- [Work instructions]:
Reproduce the records below exactly as given.

(Scene script records)
+ + + + + + +
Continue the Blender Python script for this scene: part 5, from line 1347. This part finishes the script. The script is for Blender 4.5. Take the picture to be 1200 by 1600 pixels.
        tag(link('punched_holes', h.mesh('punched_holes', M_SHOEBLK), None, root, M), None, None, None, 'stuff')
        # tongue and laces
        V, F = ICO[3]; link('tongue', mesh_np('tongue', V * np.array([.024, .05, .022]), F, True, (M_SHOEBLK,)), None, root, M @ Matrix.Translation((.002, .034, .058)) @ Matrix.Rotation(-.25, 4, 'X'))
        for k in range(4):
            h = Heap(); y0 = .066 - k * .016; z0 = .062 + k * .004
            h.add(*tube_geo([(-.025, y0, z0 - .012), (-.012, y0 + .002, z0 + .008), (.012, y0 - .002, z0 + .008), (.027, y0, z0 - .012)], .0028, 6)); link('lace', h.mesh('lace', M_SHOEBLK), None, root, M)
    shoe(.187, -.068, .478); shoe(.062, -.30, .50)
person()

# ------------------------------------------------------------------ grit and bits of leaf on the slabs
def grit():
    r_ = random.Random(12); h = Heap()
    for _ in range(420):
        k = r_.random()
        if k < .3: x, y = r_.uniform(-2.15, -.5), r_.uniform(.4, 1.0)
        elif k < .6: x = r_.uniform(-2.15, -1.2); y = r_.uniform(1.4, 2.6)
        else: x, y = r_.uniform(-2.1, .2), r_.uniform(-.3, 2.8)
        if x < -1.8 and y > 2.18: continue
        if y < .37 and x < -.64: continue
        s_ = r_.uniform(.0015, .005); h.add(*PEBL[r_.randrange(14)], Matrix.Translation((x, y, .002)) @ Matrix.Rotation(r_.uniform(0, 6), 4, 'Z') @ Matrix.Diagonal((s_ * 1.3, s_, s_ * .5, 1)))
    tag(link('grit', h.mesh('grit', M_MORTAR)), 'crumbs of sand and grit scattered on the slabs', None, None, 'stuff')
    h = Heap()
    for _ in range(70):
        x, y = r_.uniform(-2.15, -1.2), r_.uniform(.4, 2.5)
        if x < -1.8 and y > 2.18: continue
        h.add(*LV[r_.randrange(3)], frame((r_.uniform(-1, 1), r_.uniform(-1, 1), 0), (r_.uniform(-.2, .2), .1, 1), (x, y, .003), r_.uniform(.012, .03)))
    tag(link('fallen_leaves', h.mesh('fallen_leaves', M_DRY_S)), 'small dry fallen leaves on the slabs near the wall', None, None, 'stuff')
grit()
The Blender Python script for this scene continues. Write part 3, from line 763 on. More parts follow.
+ + + + + + +
- [Expected answer]:
Continue the Blender Python script for this scene: part 5, from line 1347. This part finishes the script. The script is for Blender 4.5. Take the picture to be 1200 by 1600 pixels.
        tag(link('punched_holes', h.mesh('punched_holes', M_SHOEBLK), None, root, M), None, None, None, 'stuff')
        # tongue and laces
        V, F = ICO[3]; link('tongue', mesh_np('tongue', V * np.array([.024, .05, .022]), F, True, (M_SHOEBLK,)), None, root, M @ Matrix.Translation((.002, .034, .058)) @ Matrix.Rotation(-.25, 4, 'X'))
        for k in range(4):
            h = Heap(); y0 = .066 - k * .016; z0 = .062 + k * .004
            h.add(*tube_geo([(-.025, y0, z0 - .012), (-.012, y0 + .002, z0 + .008), (.012, y0 - .002, z0 + .008), (.027, y0, z0 - .012)], .0028, 6)); link('lace', h.mesh('lace', M_SHOEBLK), None, root, M)
    shoe(.187, -.068, .478); shoe(.062, -.30, .50)
person()

# ------------------------------------------------------------------ grit and bits of leaf on the slabs
def grit():
    r_ = random.Random(12); h = Heap()
    for _ in range(420):
        k = r_.random()
        if k < .3: x, y = r_.uniform(-2.15, -.5), r_.uniform(.4, 1.0)
        elif k < .6: x = r_.uniform(-2.15, -1.2); y = r_.uniform(1.4, 2.6)
        else: x, y = r_.uniform(-2.1, .2), r_.uniform(-.3, 2.8)
        if x < -1.8 and y > 2.18: continue
        if y < .37 and x < -.64: continue
        s_ = r_.uniform(.0015, .005); h.add(*PEBL[r_.randrange(14)], Matrix.Translation((x, y, .002)) @ Matrix.Rotation(r_.uniform(0, 6), 4, 'Z') @ Matrix.Diagonal((s_ * 1.3, s_, s_ * .5, 1)))
    tag(link('grit', h.mesh('grit', M_MORTAR)), 'crumbs of sand and grit scattered on the slabs', None, None, 'stuff')
    h = Heap()
    for _ in range(70):
        x, y = r_.uniform(-2.15, -1.2), r_.uniform(.4, 2.5)
        if x < -1.8 and y > 2.18: continue
        h.add(*LV[r_.randrange(3)], frame((r_.uniform(-1, 1), r_.uniform(-1, 1), 0), (r_.uniform(-.2, .2), .1, 1), (x, y, .003), r_.uniform(.012, .03)))
    tag(link('fallen_leaves', h.mesh('fallen_leaves', M_DRY_S)), 'small dry fallen leaves on the slabs near the wall', None, None, 'stuff')
grit()
The Blender Python script for this scene continues. Write part 3, from line 763 on. More parts follow.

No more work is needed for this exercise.